Main Published Works
(1937), An Econometric Approach to Business Cycle Problems, Paris: Hermann & Compagnie.
(1939), Statistical Testing of Business Cycle Theories, 2 vols, Geneva: League of Nations.
(1940), ‘On a Method of Statistical Business Cycle Research: A Reply’, Economic Journal, 50, March, pp. 141 54.
(1951), Business Cycles in the United Kingdom, 1870–1914, Amsterdam: North-Holland.
(1952), On the Theory of Economic Policy, Amsterdam: North-Holland.
(1954), Centralization and Decentralization in Economic Policy, Amsterdam: North-Holland.
(1956), Economic Policy: Principles and Design, Amsterdam: North-Holland.

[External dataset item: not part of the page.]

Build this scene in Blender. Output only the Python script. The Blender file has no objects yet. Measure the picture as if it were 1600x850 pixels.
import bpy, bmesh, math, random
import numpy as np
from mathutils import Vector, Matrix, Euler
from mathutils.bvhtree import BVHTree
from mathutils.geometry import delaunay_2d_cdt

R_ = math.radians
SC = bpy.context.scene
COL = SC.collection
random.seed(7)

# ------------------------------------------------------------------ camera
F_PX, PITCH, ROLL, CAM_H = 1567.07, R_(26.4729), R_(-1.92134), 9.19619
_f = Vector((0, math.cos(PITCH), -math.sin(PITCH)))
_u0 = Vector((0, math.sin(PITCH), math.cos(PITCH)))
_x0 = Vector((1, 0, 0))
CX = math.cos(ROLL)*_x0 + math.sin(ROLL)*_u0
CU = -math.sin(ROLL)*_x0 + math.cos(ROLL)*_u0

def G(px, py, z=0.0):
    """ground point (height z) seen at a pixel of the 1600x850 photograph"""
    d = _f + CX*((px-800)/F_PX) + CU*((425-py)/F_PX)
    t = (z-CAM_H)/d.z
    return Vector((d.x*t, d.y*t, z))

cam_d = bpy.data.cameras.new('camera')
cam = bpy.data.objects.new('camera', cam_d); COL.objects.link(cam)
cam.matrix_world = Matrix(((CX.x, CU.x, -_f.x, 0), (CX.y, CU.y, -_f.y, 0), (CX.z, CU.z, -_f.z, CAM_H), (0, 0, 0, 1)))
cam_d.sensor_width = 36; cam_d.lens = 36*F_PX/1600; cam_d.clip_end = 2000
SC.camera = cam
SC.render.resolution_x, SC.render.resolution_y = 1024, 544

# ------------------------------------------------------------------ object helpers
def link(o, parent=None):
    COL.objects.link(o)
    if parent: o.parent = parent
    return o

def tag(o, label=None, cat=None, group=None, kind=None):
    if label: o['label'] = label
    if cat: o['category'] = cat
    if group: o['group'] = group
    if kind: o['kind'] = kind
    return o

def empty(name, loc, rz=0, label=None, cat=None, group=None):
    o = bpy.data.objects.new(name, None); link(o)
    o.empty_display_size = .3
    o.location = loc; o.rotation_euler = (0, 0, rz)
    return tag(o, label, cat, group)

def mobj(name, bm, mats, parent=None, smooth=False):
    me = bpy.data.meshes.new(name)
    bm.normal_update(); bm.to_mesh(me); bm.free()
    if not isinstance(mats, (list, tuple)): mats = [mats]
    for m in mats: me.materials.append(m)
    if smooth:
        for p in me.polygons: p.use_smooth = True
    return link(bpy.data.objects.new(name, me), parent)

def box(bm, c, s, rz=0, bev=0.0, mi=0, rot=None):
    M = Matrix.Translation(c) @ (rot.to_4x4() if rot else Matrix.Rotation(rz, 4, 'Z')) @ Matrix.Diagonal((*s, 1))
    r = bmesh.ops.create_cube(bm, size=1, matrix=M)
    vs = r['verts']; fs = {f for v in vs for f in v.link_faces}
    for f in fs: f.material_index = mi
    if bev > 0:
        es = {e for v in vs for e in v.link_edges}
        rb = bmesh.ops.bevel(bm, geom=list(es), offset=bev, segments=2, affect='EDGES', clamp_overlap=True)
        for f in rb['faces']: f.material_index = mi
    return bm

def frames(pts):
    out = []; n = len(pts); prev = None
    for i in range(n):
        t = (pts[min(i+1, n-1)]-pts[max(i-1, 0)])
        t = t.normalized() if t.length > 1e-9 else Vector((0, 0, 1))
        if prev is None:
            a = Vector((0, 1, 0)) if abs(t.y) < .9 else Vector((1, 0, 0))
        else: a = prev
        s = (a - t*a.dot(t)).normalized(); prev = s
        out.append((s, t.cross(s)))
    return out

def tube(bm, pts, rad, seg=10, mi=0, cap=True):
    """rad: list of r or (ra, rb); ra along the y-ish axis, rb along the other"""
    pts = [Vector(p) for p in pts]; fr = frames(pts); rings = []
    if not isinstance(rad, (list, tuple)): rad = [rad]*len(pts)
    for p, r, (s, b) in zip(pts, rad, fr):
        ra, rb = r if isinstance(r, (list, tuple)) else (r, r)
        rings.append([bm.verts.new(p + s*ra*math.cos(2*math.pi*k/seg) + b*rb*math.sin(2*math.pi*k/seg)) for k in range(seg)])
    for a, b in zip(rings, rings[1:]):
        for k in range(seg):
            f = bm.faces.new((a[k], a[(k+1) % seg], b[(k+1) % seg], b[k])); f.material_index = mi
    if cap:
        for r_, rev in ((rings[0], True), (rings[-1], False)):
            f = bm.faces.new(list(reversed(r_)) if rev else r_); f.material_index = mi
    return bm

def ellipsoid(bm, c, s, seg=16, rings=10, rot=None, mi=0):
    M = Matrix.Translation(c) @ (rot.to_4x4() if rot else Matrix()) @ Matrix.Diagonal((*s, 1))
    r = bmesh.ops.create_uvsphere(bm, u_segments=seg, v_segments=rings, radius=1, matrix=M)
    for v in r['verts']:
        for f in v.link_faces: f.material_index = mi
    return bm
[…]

(1958), The Design of Development, Baltimore, MD: Johns Hopkins University Press.
(1959), Selected Papers (eds L.H. Klaassen, L.M. Koyck and H.J. Witteveen), Amsterdam: North-Holland.
(1962a), Shaping the World Economy: Suggestions for an International Economic Policy, New York: Twentieth Century Fund.
(1962b), Mathematical Models of Economic Growth (with H.C. Bos), New York: McGraw-Hill.
(1965), Econometric Models of Education (with H.C. Bos), Paris: OECD.
(1967), Development Planning, New York: McGraw-Hill.
(1975), Income Distribution: Analysis and Policies, Amsterdam: North-Holland.
(1976), Reshaping the International Order: A Report to the Club of Rome (ed. with A.J. Dolman
and J.V. Ettinger), New York: E.P. Dutton. (1985), Production, Income and Welfare: The Search for an Optimal Social Order, Lincoln, NB: University of Nebraska Press.
(1990), World Security and Equity, Aldershot: Edward Elgar.